For this exercise, repeat all of the material verbatim apart from its images.

begin DATA EXCERPT

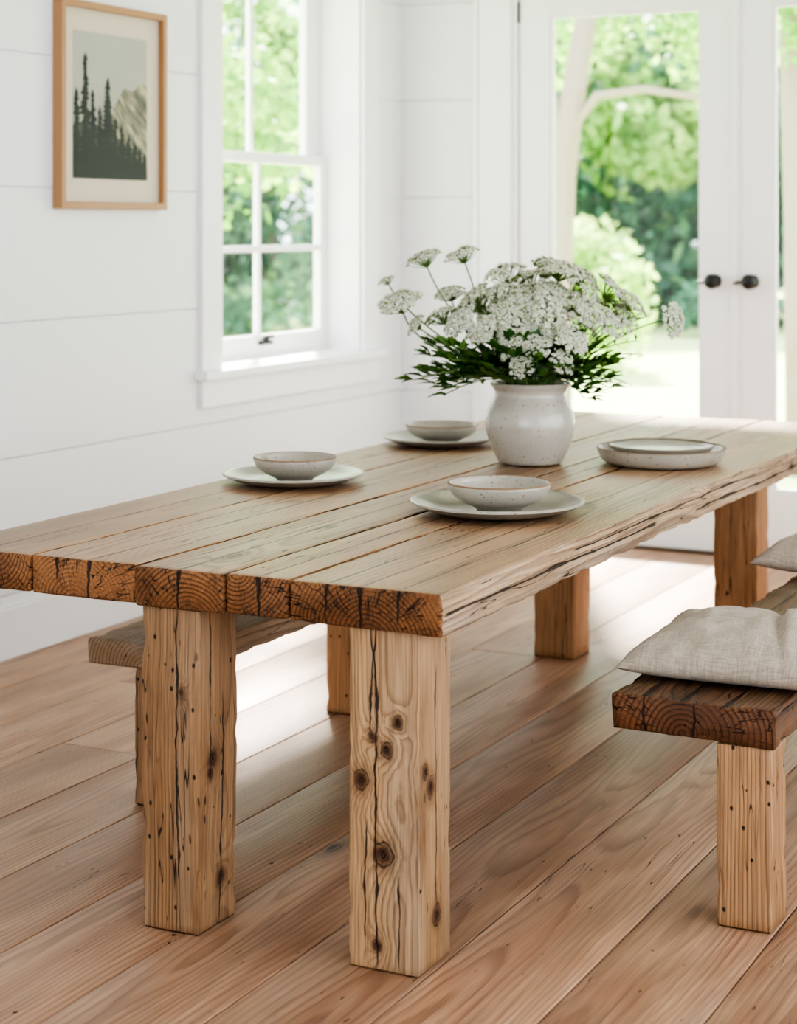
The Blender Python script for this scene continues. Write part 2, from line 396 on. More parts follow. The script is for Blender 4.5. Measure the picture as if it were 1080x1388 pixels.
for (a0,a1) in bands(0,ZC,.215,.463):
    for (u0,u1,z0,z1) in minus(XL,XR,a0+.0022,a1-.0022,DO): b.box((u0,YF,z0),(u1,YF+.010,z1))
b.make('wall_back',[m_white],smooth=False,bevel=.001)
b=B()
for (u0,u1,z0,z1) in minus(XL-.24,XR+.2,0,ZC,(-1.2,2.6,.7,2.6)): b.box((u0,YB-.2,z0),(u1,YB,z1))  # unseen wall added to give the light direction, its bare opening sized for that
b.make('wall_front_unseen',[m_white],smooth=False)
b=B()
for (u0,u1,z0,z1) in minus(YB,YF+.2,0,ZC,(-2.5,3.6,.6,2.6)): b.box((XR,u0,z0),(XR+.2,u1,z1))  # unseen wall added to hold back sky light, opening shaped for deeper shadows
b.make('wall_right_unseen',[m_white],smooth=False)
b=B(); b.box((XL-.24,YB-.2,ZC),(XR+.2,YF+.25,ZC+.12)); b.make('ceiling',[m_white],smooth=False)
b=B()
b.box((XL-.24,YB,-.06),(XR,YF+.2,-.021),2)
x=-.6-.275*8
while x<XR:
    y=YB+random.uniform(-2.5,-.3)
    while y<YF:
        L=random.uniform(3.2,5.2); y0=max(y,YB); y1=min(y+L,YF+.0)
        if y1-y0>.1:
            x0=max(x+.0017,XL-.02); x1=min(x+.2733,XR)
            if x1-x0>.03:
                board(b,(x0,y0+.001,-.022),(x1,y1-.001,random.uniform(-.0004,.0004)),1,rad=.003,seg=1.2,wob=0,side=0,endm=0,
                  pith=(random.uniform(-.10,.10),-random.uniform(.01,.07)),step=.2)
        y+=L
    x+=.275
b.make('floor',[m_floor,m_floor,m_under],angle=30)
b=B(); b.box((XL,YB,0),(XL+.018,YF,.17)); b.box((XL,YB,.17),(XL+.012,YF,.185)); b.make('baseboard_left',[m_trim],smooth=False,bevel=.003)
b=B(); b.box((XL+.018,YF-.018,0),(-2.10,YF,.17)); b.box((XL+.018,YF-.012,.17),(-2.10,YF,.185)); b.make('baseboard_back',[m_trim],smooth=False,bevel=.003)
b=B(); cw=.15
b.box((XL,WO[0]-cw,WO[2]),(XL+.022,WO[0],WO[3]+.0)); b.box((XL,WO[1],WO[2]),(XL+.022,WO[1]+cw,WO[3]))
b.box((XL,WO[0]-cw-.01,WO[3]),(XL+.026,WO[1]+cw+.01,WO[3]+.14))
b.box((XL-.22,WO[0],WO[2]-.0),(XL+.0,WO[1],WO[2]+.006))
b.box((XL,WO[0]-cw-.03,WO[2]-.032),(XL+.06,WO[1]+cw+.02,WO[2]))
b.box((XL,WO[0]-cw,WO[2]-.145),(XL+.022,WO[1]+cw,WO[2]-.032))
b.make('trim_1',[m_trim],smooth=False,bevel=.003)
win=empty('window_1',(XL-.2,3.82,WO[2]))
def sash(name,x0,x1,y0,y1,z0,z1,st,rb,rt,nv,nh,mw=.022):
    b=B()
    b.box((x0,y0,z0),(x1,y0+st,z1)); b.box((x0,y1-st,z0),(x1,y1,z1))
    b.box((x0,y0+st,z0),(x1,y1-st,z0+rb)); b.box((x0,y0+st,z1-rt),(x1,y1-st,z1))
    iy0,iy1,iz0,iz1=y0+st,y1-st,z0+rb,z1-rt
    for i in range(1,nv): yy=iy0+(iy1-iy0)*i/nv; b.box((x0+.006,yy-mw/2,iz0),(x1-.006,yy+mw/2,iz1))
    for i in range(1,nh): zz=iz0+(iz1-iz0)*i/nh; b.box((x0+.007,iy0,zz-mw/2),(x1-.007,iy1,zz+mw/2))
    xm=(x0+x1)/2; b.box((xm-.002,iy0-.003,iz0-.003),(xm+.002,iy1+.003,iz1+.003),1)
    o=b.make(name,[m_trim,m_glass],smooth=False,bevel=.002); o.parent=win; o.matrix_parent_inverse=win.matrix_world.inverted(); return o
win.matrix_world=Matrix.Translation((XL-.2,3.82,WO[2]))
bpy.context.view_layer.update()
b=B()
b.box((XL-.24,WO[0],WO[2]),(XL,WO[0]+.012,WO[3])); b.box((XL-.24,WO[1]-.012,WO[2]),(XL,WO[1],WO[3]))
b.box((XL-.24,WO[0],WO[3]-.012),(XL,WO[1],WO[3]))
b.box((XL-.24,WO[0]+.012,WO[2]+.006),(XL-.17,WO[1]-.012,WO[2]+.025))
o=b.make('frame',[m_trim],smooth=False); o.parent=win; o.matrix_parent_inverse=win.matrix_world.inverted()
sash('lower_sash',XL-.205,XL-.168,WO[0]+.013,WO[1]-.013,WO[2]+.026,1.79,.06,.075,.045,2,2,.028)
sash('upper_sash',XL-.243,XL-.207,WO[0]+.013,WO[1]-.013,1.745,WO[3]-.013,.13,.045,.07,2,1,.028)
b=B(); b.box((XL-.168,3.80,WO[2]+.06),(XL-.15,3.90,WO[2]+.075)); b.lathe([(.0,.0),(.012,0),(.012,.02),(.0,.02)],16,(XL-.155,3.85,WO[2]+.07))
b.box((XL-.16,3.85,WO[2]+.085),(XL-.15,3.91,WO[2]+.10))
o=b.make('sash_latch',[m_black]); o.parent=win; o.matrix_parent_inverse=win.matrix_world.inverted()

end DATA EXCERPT

=== CORRECT ANSWER ===
The Blender Python script for this scene continues. Write part 2, from line 396 on. More parts follow. The script is for Blender 4.5. Measure the picture as if it were 1080x1388 pixels.
for (a0,a1) in bands(0,ZC,.215,.463):
    for (u0,u1,z0,z1) in minus(XL,XR,a0+.0022,a1-.0022,DO): b.box((u0,YF,z0),(u1,YF+.010,z1))
b.make('wall_back',[m_white],smooth=False,bevel=.001)
b=B()
for (u0,u1,z0,z1) in minus(XL-.24,XR+.2,0,ZC,(-1.2,2.6,.7,2.6)): b.box((u0,YB-.2,z0),(u1,YB,z1))  # unseen wall added to give the light direction, its bare opening sized for that
b.make('wall_front_unseen',[m_white],smooth=False)
b=B()
for (u0,u1,z0,z1) in minus(YB,YF+.2,0,ZC,(-2.5,3.6,.6,2.6)): b.box((XR,u0,z0),(XR+.2,u1,z1))  # unseen wall added to hold back sky light, opening shaped for deeper shadows
b.make('wall_right_unseen',[m_white],smooth=False)
b=B(); b.box((XL-.24,YB-.2,ZC),(XR+.2,YF+.25,ZC+.12)); b.make('ceiling',[m_white],smooth=False)
b=B()
b.box((XL-.24,YB,-.06),(XR,YF+.2,-.021),2)
x=-.6-.275*8
while x<XR:
    y=YB+random.uniform(-2.5,-.3)
    while y<YF:
        L=random.uniform(3.2,5.2); y0=max(y,YB); y1=min(y+L,YF+.0)
        if y1-y0>.1:
            x0=max(x+.0017,XL-.02); x1=min(x+.2733,XR)
            if x1-x0>.03:
                board(b,(x0,y0+.001,-.022),(x1,y1-.001,random.uniform(-.0004,.0004)),1,rad=.003,seg=1.2,wob=0,side=0,endm=0,
                  pith=(random.uniform(-.10,.10),-random.uniform(.01,.07)),step=.2)
        y+=L
    x+=.275
b.make('floor',[m_floor,m_floor,m_under],angle=30)
b=B(); b.box((XL,YB,0),(XL+.018,YF,.17)); b.box((XL,YB,.17),(XL+.012,YF,.185)); b.make('baseboard_left',[m_trim],smooth=False,bevel=.003)
b=B(); b.box((XL+.018,YF-.018,0),(-2.10,YF,.17)); b.box((XL+.018,YF-.012,.17),(-2.10,YF,.185)); b.make('baseboard_back',[m_trim],smooth=False,bevel=.003)
b=B(); cw=.15
b.box((XL,WO[0]-cw,WO[2]),(XL+.022,WO[0],WO[3]+.0)); b.box((XL,WO[1],WO[2]),(XL+.022,WO[1]+cw,WO[3]))
b.box((XL,WO[0]-cw-.01,WO[3]),(XL+.026,WO[1]+cw+.01,WO[3]+.14))
b.box((XL-.22,WO[0],WO[2]-.0),(XL+.0,WO[1],WO[2]+.006))
b.box((XL,WO[0]-cw-.03,WO[2]-.032),(XL+.06,WO[1]+cw+.02,WO[2]))
b.box((XL,WO[0]-cw,WO[2]-.145),(XL+.022,WO[1]+cw,WO[2]-.032))
b.make('trim_1',[m_trim],smooth=False,bevel=.003)
win=empty('window_1',(XL-.2,3.82,WO[2]))
def sash(name,x0,x1,y0,y1,z0,z1,st,rb,rt,nv,nh,mw=.022):
    b=B()
    b.box((x0,y0,z0),(x1,y0+st,z1)); b.box((x0,y1-st,z0),(x1,y1,z1))
    b.box((x0,y0+st,z0),(x1,y1-st,z0+rb)); b.box((x0,y0+st,z1-rt),(x1,y1-st,z1))
    iy0,iy1,iz0,iz1=y0+st,y1-st,z0+rb,z1-rt
    for i in range(1,nv): yy=iy0+(iy1-iy0)*i/nv; b.box((x0+.006,yy-mw/2,iz0),(x1-.006,yy+mw/2,iz1))
    for i in range(1,nh): zz=iz0+(iz1-iz0)*i/nh; b.box((x0+.007,iy0,zz-mw/2),(x1-.007,iy1,zz+mw/2))
    xm=(x0+x1)/2; b.box((xm-.002,iy0-.003,iz0-.003),(xm+.002,iy1+.003,iz1+.003),1)
    o=b.make(name,[m_trim,m_glass],smooth=False,bevel=.002); o.parent=win; o.matrix_parent_inverse=win.matrix_world.inverted(); return o
win.matrix_world=Matrix.Translation((XL-.2,3.82,WO[2]))
bpy.context.view_layer.update()
b=B()
b.box((XL-.24,WO[0],WO[2]),(XL,WO[0]+.012,WO[3])); b.box((XL-.24,WO[1]-.012,WO[2]),(XL,WO[1],WO[3]))
b.box((XL-.24,WO[0],WO[3]-.012),(XL,WO[1],WO[3]))
b.box((XL-.24,WO[0]+.012,WO[2]+.006),(XL-.17,WO[1]-.012,WO[2]+.025))
o=b.make('frame',[m_trim],smooth=False); o.parent=win; o.matrix_parent_inverse=win.matrix_world.inverted()
sash('lower_sash',XL-.205,XL-.168,WO[0]+.013,WO[1]-.013,WO[2]+.026,1.79,.06,.075,.045,2,2,.028)
sash('upper_sash',XL-.243,XL-.207,WO[0]+.013,WO[1]-.013,1.745,WO[3]-.013,.13,.045,.07,2,1,.028)
b=B(); b.box((XL-.168,3.80,WO[2]+.06),(XL-.15,3.90,WO[2]+.075)); b.lathe([(.0,.0),(.012,0),(.012,.02),(.0,.02)],16,(XL-.155,3.85,WO[2]+.07))
b.box((XL-.16,3.85,WO[2]+.085),(XL-.15,3.91,WO[2]+.10))
o=b.make('sash_latch',[m_black]); o.parent=win; o.matrix_parent_inverse=win.matrix_world.inverted()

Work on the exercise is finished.